Working from the top of the listing below, retype each line through the line containing "COL = S.collection", both included, with no pictures.

◆ ◆ ◆

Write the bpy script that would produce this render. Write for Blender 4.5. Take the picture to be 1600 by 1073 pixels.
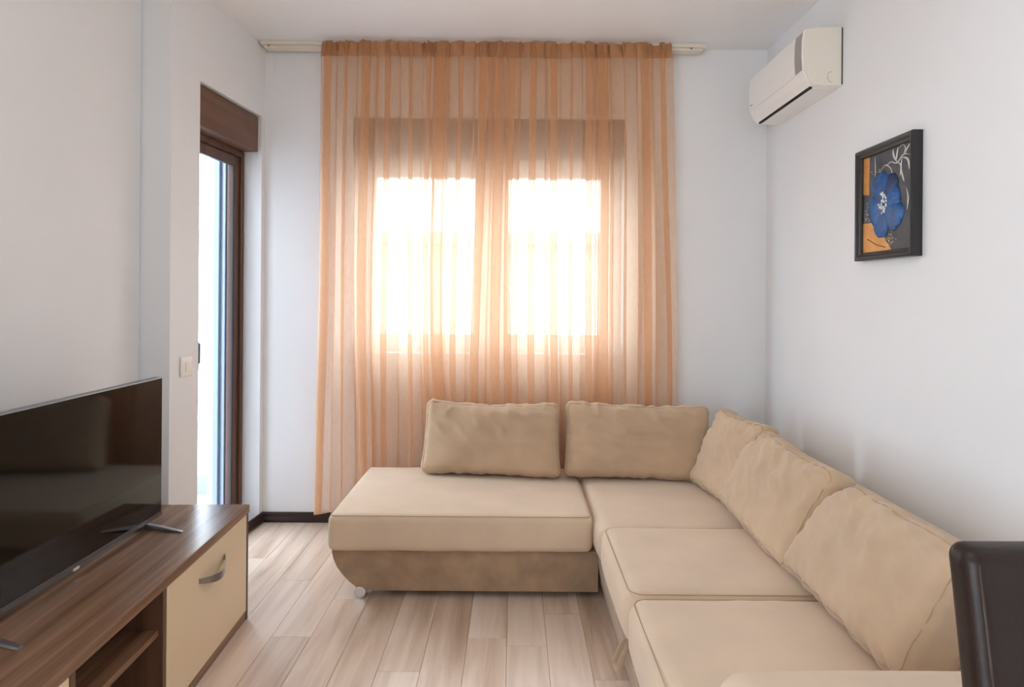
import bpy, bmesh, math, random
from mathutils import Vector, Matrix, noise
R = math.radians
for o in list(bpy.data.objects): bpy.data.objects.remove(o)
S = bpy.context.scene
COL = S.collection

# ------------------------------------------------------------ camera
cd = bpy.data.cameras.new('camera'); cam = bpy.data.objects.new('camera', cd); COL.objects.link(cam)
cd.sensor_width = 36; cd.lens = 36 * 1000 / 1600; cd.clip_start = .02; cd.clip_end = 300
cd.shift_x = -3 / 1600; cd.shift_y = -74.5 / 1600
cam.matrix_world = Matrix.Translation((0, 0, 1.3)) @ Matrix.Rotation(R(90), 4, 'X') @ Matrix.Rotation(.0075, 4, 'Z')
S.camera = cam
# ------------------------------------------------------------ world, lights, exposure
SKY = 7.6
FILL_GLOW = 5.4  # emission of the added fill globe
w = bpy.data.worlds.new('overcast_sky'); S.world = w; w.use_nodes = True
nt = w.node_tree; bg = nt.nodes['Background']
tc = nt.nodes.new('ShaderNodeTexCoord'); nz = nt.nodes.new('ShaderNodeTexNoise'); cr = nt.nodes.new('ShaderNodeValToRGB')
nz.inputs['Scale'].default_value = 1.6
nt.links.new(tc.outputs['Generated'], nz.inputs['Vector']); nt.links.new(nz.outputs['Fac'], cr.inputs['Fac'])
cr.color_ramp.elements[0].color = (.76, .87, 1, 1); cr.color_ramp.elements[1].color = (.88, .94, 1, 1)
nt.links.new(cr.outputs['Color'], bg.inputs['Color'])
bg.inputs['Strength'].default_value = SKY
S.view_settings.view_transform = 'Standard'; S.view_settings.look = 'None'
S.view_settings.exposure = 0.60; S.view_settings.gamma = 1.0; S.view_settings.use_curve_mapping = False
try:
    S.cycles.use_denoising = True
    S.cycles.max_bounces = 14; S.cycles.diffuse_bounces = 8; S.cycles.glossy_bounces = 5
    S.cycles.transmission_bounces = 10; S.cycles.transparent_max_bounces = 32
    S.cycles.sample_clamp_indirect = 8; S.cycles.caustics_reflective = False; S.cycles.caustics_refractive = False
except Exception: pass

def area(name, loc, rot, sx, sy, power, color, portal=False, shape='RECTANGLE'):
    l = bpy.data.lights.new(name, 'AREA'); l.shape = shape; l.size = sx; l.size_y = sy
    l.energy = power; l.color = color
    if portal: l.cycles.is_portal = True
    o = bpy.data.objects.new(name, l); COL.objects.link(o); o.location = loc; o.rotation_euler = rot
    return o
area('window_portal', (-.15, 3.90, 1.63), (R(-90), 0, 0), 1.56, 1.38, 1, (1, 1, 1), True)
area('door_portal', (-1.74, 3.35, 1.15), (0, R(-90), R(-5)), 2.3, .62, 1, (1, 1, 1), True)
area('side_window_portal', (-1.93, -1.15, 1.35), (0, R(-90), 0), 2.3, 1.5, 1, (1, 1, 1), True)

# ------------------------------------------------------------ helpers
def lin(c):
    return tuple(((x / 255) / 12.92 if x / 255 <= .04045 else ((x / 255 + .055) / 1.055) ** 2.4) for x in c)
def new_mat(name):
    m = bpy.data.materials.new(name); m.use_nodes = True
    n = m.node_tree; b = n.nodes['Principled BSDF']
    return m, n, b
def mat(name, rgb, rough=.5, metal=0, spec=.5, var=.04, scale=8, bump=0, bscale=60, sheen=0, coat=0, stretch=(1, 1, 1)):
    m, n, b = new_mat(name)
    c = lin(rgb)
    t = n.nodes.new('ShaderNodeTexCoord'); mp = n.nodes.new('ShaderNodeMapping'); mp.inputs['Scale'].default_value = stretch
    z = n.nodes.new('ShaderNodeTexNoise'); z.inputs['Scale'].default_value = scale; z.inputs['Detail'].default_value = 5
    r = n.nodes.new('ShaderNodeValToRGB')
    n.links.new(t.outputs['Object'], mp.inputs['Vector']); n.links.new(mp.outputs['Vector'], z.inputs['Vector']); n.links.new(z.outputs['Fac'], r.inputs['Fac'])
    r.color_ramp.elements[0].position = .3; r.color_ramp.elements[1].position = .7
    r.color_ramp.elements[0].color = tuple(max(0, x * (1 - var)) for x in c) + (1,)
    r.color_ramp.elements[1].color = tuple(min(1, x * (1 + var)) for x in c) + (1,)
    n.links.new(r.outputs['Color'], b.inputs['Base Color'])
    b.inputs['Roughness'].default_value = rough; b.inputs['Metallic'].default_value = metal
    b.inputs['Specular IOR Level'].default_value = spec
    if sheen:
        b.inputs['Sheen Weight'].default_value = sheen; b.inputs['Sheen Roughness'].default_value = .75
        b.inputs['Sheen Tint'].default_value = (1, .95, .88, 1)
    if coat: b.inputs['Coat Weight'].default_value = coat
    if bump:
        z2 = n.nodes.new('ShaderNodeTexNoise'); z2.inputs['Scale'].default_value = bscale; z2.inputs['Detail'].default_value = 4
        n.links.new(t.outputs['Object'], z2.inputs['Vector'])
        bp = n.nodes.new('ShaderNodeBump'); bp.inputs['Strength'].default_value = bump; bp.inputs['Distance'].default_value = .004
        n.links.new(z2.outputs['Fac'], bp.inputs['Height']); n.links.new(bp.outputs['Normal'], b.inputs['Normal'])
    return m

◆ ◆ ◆

§ Exercise solution:
Write the bpy script that would produce this render. Write for Blender 4.5. Take the picture to be 1600 by 1073 pixels.
import bpy, bmesh, math, random
from mathutils import Vector, Matrix, noise
R = math.radians
for o in list(bpy.data.objects): bpy.data.objects.remove(o)
S = bpy.context.scene
COL = S.collection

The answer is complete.